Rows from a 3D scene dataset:
+===+
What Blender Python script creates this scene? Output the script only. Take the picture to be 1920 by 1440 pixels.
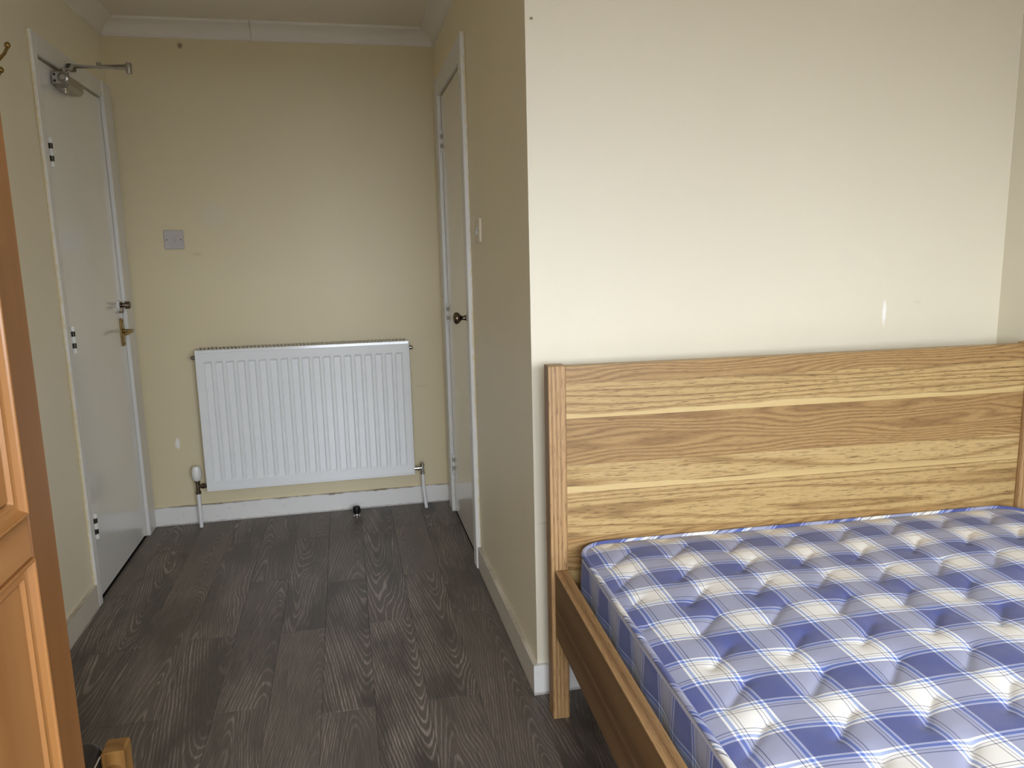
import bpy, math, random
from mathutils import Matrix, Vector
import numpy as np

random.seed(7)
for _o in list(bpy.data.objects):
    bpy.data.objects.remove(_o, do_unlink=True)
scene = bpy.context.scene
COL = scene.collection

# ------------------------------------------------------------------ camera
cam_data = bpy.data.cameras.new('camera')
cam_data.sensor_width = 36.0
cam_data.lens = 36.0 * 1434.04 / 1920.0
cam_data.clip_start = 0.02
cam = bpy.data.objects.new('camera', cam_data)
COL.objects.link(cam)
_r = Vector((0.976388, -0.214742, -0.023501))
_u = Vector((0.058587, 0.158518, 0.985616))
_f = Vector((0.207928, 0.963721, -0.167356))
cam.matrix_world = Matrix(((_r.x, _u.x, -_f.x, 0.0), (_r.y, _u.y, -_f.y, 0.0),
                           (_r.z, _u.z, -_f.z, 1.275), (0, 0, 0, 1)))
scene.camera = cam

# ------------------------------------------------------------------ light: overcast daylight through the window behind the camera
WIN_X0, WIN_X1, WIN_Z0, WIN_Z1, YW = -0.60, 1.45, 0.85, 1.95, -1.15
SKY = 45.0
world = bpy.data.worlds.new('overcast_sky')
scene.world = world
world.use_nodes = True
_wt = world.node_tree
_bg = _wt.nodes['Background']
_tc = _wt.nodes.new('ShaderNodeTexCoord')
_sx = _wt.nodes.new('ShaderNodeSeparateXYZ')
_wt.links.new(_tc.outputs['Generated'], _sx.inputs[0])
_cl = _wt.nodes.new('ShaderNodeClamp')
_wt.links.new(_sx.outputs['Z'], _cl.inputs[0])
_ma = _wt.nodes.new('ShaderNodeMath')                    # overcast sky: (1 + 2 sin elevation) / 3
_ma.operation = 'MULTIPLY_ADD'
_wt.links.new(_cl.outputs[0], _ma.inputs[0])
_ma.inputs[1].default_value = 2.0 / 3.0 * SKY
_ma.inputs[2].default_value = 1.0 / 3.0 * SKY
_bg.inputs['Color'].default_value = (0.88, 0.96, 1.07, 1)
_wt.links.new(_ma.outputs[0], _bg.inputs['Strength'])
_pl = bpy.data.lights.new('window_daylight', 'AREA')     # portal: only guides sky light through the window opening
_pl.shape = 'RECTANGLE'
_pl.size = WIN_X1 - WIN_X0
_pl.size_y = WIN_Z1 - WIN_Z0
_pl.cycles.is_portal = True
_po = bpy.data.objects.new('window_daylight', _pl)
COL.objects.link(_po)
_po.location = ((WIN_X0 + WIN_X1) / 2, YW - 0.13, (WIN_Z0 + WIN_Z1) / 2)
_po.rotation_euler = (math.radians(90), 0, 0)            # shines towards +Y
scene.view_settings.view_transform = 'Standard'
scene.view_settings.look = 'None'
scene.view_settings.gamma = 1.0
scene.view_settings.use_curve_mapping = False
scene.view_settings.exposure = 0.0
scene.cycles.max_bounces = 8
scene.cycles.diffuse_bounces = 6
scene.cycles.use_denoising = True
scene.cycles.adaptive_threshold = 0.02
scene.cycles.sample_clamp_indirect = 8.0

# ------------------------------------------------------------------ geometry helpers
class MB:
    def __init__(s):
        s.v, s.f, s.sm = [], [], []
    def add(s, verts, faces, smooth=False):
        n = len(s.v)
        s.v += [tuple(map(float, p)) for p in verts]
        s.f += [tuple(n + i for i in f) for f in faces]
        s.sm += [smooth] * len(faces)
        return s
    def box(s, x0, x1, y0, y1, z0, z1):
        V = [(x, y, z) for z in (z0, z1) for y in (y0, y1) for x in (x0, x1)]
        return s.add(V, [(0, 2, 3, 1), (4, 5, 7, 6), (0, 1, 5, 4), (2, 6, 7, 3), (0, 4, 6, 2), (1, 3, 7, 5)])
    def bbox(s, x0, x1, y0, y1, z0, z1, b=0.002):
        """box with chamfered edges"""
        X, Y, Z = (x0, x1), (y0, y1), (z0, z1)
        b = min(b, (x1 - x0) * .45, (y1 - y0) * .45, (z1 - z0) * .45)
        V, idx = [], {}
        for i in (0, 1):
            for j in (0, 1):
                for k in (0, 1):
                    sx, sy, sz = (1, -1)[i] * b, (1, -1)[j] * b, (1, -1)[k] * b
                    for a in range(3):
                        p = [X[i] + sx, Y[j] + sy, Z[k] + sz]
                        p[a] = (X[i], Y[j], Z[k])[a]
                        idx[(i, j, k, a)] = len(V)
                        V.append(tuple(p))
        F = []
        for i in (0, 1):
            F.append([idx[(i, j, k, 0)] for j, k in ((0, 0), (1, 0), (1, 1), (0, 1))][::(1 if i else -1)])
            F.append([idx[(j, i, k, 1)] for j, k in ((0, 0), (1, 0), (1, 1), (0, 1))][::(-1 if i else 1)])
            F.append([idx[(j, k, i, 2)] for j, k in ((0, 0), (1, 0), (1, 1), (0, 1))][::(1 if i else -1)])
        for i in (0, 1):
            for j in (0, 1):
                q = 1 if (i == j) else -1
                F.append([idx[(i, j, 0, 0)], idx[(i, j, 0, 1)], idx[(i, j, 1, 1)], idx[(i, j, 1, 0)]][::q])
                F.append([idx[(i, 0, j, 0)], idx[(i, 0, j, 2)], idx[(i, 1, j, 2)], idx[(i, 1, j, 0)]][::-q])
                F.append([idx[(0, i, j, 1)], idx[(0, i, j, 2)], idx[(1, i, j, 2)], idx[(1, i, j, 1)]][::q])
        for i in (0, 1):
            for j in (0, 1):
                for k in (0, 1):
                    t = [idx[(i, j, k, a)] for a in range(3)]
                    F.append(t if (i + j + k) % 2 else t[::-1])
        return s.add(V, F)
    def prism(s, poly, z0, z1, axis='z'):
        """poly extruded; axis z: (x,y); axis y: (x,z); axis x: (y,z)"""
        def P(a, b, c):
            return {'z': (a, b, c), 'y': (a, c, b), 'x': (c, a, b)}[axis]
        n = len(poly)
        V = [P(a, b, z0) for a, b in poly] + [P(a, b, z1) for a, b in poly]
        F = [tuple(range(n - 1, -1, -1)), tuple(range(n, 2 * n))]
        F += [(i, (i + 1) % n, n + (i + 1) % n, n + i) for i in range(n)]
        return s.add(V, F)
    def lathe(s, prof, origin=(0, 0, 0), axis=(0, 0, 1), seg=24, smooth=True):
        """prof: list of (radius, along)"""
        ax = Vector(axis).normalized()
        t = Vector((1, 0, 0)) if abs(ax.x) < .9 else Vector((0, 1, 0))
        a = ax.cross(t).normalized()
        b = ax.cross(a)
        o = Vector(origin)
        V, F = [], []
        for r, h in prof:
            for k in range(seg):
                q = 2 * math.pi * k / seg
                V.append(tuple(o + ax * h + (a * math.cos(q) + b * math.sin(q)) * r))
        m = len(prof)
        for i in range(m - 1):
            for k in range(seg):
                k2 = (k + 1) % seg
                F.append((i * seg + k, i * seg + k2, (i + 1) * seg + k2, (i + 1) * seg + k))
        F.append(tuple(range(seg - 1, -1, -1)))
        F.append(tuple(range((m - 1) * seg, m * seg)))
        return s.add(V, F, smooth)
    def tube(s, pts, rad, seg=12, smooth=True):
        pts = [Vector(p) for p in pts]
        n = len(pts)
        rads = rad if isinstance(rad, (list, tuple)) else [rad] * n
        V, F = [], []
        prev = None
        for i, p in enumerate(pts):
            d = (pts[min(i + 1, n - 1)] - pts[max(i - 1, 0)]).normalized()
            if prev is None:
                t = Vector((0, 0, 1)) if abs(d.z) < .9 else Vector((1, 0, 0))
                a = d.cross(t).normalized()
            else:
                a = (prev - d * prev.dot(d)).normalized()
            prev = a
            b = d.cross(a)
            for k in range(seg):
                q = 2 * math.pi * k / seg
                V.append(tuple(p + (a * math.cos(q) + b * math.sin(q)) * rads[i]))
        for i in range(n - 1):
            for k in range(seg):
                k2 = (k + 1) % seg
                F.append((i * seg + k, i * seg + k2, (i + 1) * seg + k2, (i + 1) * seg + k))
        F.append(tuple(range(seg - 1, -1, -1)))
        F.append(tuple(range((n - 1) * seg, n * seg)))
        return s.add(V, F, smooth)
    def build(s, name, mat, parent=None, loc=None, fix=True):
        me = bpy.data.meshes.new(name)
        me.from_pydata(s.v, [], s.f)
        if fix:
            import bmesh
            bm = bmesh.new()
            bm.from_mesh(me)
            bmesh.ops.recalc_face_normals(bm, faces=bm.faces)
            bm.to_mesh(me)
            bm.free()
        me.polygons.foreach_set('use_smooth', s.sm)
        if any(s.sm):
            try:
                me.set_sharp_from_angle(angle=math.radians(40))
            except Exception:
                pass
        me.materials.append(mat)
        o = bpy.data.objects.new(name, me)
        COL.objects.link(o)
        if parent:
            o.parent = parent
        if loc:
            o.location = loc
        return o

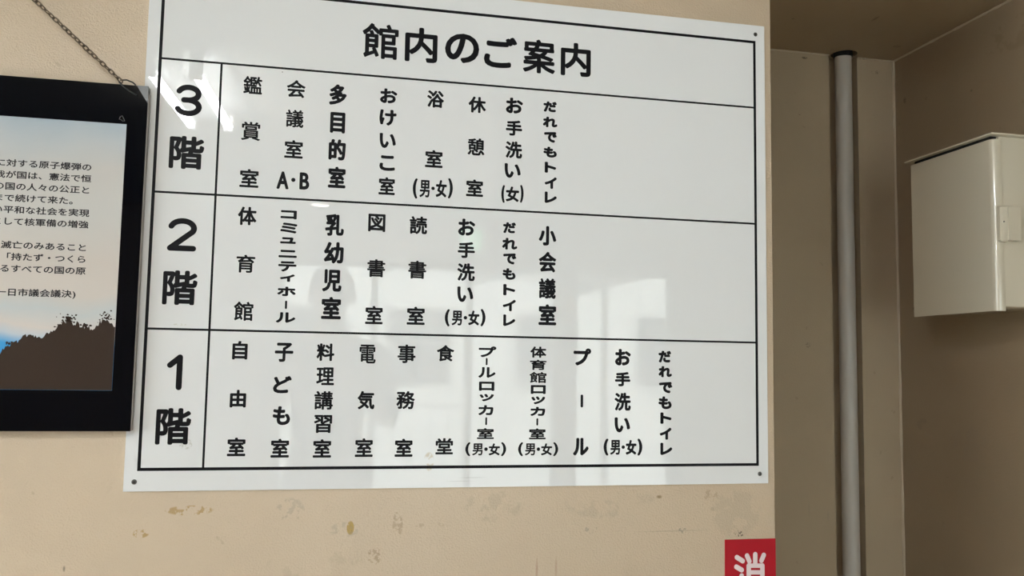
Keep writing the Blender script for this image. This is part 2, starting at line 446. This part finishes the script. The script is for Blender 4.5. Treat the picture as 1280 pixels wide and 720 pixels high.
+===+
Restate word for word only the lines from where the entries begin through the one with "COL = scene.collection"; omit the pictures.

◆ **EXPECTED ANSWER**:
What Blender Python script creates this scene? Output the script only. Take the picture to be 1920 by 1440 pixels.
import bpy, math, random
from mathutils import Matrix, Vector
import numpy as np

random.seed(7)
for _o in list(bpy.data.objects):
    bpy.data.objects.remove(_o, do_unlink=True)
scene = bpy.context.scene
COL = scene.collection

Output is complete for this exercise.